In the broadest sense, 2 Days in Paris is a romantic comedy heavy on the comedy and light on the romance, and that was a smart idea. Delpy being the indie actress she is, was not interested in making a typical Hollywood romantic comedy. Here she not only directs but also wrote the script, edited the film and composed the music. The good news is that the film is a resounding success, so funny at times that I laughed out loud. Delpy and Goldberg play lovers who on the way back from a not so great week in Venice, and make a 2-day pit stop in Paris to see her family and pick up her cat. Family is the operative word here because Delpy employs both her mother and her father as her character's parents who are just a little off and hysterically funny.

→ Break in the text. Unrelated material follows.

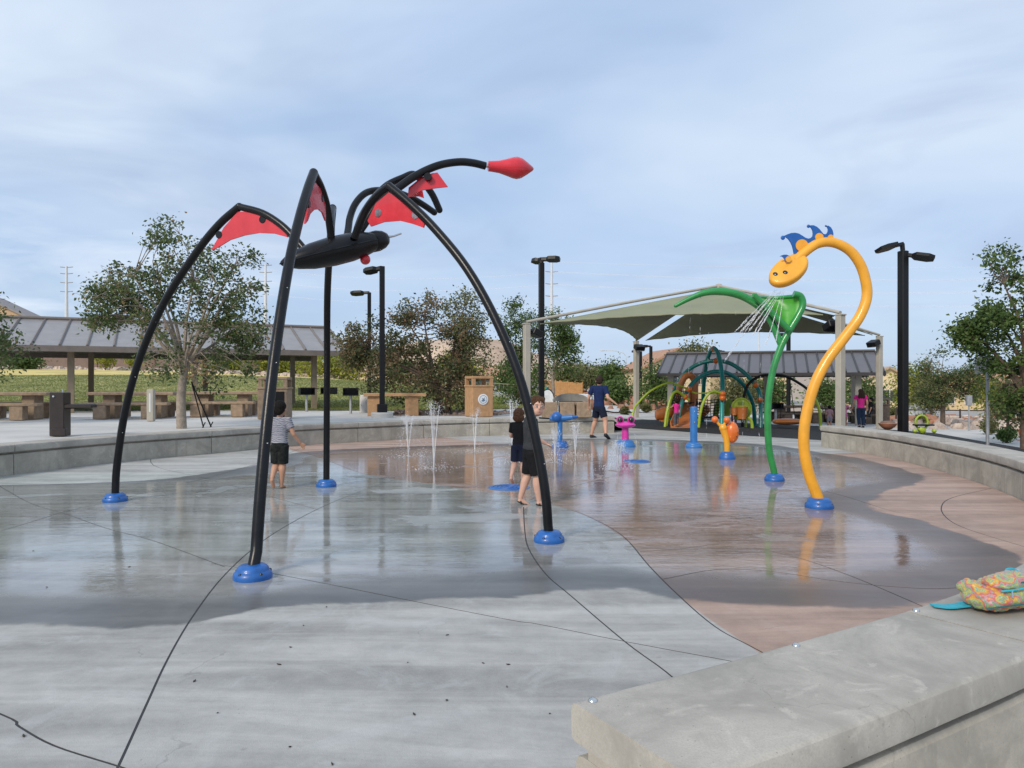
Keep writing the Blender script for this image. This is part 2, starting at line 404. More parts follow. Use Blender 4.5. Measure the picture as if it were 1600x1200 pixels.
    l.new(nn.outputs['Color'], wv.inputs[0]); wv.inputs[1].default_value = (.8, .8, 0); l.new(g.outputs['Position'], wv.inputs[2]); l.new(wv.outputs[0], ve.inputs['Vector'])
    base = MIX(M('MULTIPLY', SS(ve.outputs['Distance'], .0035, .0012), M('MULTIPLY', SS(n1, .52, .60), .28)), base, (.12, .12, .12))
    vp = n.new('ShaderNodeTexVoronoi'); vp.inputs['Scale'].default_value = 26; l.new(g.outputs['Position'], vp.inputs['Vector'])
    base = MIX(M('MULTIPLY', SS(vp.outputs['Distance'], .12, .06), M('MULTIPLY', SS(N(6, 3), .56, .62), .5)), base, (.10, .10, .10))
    l.new(base, b.inputs['Base Color'])
    rgh = M('ADD', .66, M('MULTIPLY', n2, .2))
    rgh = M('SUBTRACT', rgh, M('MULTIPLY', damp, .42)); rgh = M('SUBTRACT', rgh, M('MULTIPLY', film, .36))
    l.new(M('MAXIMUM', rgh, .018), b.inputs['Roughness'])
    b.inputs['IOR'].default_value = 1.45
    # relief: broom finish where dry, ripples on the film of water
    rip = M('ADD', N(5.5, 4, .6, .8, .55, 1.5), M('MULTIPLY', N(17, 3, .55, .5, .6, 1.4), .35))
    bp1 = n.new('ShaderNodeBump'); bp1.inputs['Distance'].default_value = .006; l.new(M('ADD', n3, N(220, 2)), bp1.inputs['Height']); l.new(M('MULTIPLY', M('SUBTRACT', 1.0, damp), .35), bp1.inputs['Strength'])
    bp2 = n.new('ShaderNodeBump'); bp2.inputs['Distance'].default_value = .0075; l.new(rip, bp2.inputs['Height']); l.new(M('MULTIPLY', film, .27), bp2.inputs['Strength'])
    l.new(bp1.outputs[0], bp2.inputs['Normal']); l.new(bp2.outputs[0], b.inputs['Normal'])
    b.inputs['Coat Weight'].default_value = 0
    return m
PADM = pad_material()
CONC = concrete('board_cast_concrete', (.405, .37, .31))
CAPM = concrete('trowelled_cap_concrete', (.415, .385, .335), .72, .6, False)
PLAZA = mat('broomed_pale_concrete', (.53, .515, .49), .8, .12, .8, .3, 60, detail=8)
RUB = mat('black_rubber_surfacing', (.016, .017, .019), .85, .35, 30, .6, 90)
GRAV = mat('tan_desert_gravel', (.36, .27, .20), .95, .35, 2.5, .9, 14, sub=(.44, .35, .27), detail=9)
DIRT = mat('reddish_desert_soil', (.42, .27, .18), .95, .28, .35, .8, 9, sub=(.50, .36, .25), detail=9)
LAWN = mat('mown_lawn_soil', (.15, .185, .045), .95, .35, .5, .5, 20, sub=(.27, .25, .085), detail=9)
SUNG = mat('turf_with_painted_sun', (.60, .48, .17), .95, .25, .6, .6, 20, detail=8)  # yellow colour stands in for sunlight on the far grass
ROAD = mat('pale_weathered_asphalt', (.33, .32, .31), .9, .10, .7, .3, 30)
KERB = mat('kerb_concrete', (.50, .48, .45), .85, .1, 2)

# ---- splash pad: coloured slabs parted by saw-cut joints
def pad_slabs():
    pad = thing('splash_pad', None, None); pad['kind'] = 'structure'
    outline = [(p.x, p.y) for p in LWs] + [(3.6, 25.7), (5.9, 22.4), (8.25, 19.6), (8.1, 17.9)] + [(p.x, p.y) for p in RWs[1:]] + [(.2, 1.4), (-.4, -1.5), (-7.2, -1.5)]
    # slightly outward under the walls
    k = len(outline); mb = MB()
    vs = [(x, y, -.03) for x, y in outline] + [(x, y, 0) for x, y in outline]
    mb.add(vs, [tuple(range(k - 1, -1, -1)), tuple(range(k, 2 * k))] + [(i, (i + 1) % k, k + (i + 1) % k, k + i) for i in range(k)])
    slab = mb.build('slab', PADM, smooth=False)
    def g2(l_): return [ground(u, v) for u, v in l_]
    joints = [
        [(120, 1330), (185, 1197), (227, 1105), (262, 1030), (300, 965), (345, 905), (392, 860), (440, 826), (510, 789), (590, 758), (640, 744)],
        [(330, 880), (420, 895), (525, 915), (650, 940), (800, 969), (841, 975), (976, 1002), (1116, 1028), (1300, 1062)],
        [(818, 792), (820, 829), (826, 857), (852, 896), (891, 930), (976, 1002), (1040, 1049), (1110, 1110)],
        [(430, 690), (452, 700), (500, 715), (570, 741), (640, 752), (700, 760), (800, 776), (886, 795), (936, 815), (976, 840), (1015, 885), (1060, 930), (1116, 978), (1172, 1009), (1260, 1055)],
        [(-90, 706), (0, 760), (50, 787), (100, 802), (165, 825), (240, 845), (352, 886)],
        [(-120, 858), (0, 830), (100, 800), (165, 785), (250, 764), (330, 745), (430, 716), (470, 700), (490, 690)],
        [(240, 705), (240, 727), (320, 747), (420, 775), (500, 797)],
        [(826, 782), (852, 772), (891, 761), (959, 744), (1050, 724), (1150, 704), (1260, 690)],
        [(1000, 862), (1060, 858), (1140, 850), (1234, 868), (1319, 896), (1420, 938), (1560, 1000)],
        [(1036, 905), (1120, 890), (1206, 893), (1300, 907), (1400, 917), (1487, 919), (1640, 905)],
        [(1640, 742), (1544, 764), (1487, 778), (1471, 792), (1479, 809), (1510, 826), (1600, 854), (1720, 890)],
        [(1479, 809), (1400, 800), (1300, 770), (1180, 745), (1050, 724)],
        [(-200, 1040), (0, 1115), (30, 1135), (85, 1165), (185, 1197), (260, 1222), (500, 1290), (760, 1400)],
        [(700, 676), (718, 684), (800, 695), (900, 703), (1000, 708), (1150, 712), (1300, 709), (1360, 704)],
    ]
    for jl in joints:
        P = spline([p.to_2d() for p in g2(jl)], 5); c = MB(); hw = .0062; m = len(P); vs = []
        for i, p in enumerate(P):
            t = (P[min(i + 1, m - 1)] - P[max(i - 1, 0)]).normalized(); q = Vector((-t.y, t.x)) * hw
            for a, z in ((q, -.1), (-q, -.1), (-q, .1), (q, .1)): vs.append((p.x + a.x, p.y + a.y, z))
        fs = [(3, 2, 1, 0), tuple((m - 1) * 4 + i for i in range(4))]
        for i in range(m - 1):
            for e in range(4): fs.append((i * 4 + e, i * 4 + (e + 1) % 4, i * 4 + 4 + (e + 1) % 4, i * 4 + 4 + e))
        c.add(vs, fs); co = c.build('cutter', PADM, smooth=False)
        md = slab.modifiers.new('b', 'BOOLEAN'); md.operation = 'DIFFERENCE'; md.solver = 'EXACT'; md.object = co
        dg = bpy.context.evaluated_depsgraph_get(); me = bpy.data.meshes.new_from_object(slab.evaluated_get(dg))
        slab.modifiers.clear(); slab.data = me; bpy.data.objects.remove(co)
    bm = bmesh.new(); bm.from_mesh(slab.data); bm.verts.index_update()
    seen = set(); isl = []
    for v in bm.verts:
        if v.index in seen: continue
        st = [v]; seen.add(v.index); cur = []
        while st:
            a = st.pop(); cur.append(a)
            for e in a.link_edges:
                o = e.other_vert(a)
                if o.index not in seen: seen.add(o.index); st.append(o)
        isl.append(cur)
    for cur in isl:
        ids = {v.index: i for i, v in enumerate(cur)}
        fs = {f for v in cur for f in v.link_faces}
        me = bpy.data.meshes.new('slab'); me.from_pydata([tuple(v.co) for v in cur], [], [tuple(ids[v.index] for v in f.verts) for f in fs]); me.materials.append(PADM)
        o = bpy.data.objects.new('slab', me); COL.objects.link(o); o.parent = pad
    bm.free(); bpy.data.objects.remove(slab)
    bed = MB(); k = len(outline)
    bed.add([(x, y, -.0018) for x, y in outline], [tuple(range(k))]); bed.build('joint_sealant', mat('dark_joint_sealant', (.035, .036, .038), .8), pad, smooth=False)
pad_slabs()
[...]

Delpy's humor is so smart. Her character is a photographer with a vision problem. When she misplaces her contacts she spends part of the film wearing huge glasses that take up her entire face forcing us to look beyond her beauty to actually see her. She deliberately tries to keep her characters, and us, off-balance. Marion and Jack are a couple in trouble. Marion is kind of flighty and Jack is very uncomfortable in his skin and in Europe, and descends quickly into a pathetic typical American tourist taking way too many pictures and wanting everything to be exactly as it is at home. In a hilarious moment when Jack and Marion are trying to get back on track they attempt to have sex and when he can't get the condom on he yells "Is this a kid's size condom? Do they make condoms for kids?" The film illuminates the crux of their problems -- she's not good at commitment and he's extremely jealous. Throughout the trip they run into her ex-boyfriends and Jack becomes more and more untethered until they both explode.

After years of working as an actress, Delpy has made a seamless transition to the directing chair. As a director, she is interested in making action movies and thrillers and now hopefully that she has proved herself as adept, she won't have to be forced to lie to get financial backing for her films. Sadly, her story is probably more common than we would think. I wonder how many male directors had to jump through the same type of hoops that Delpy did?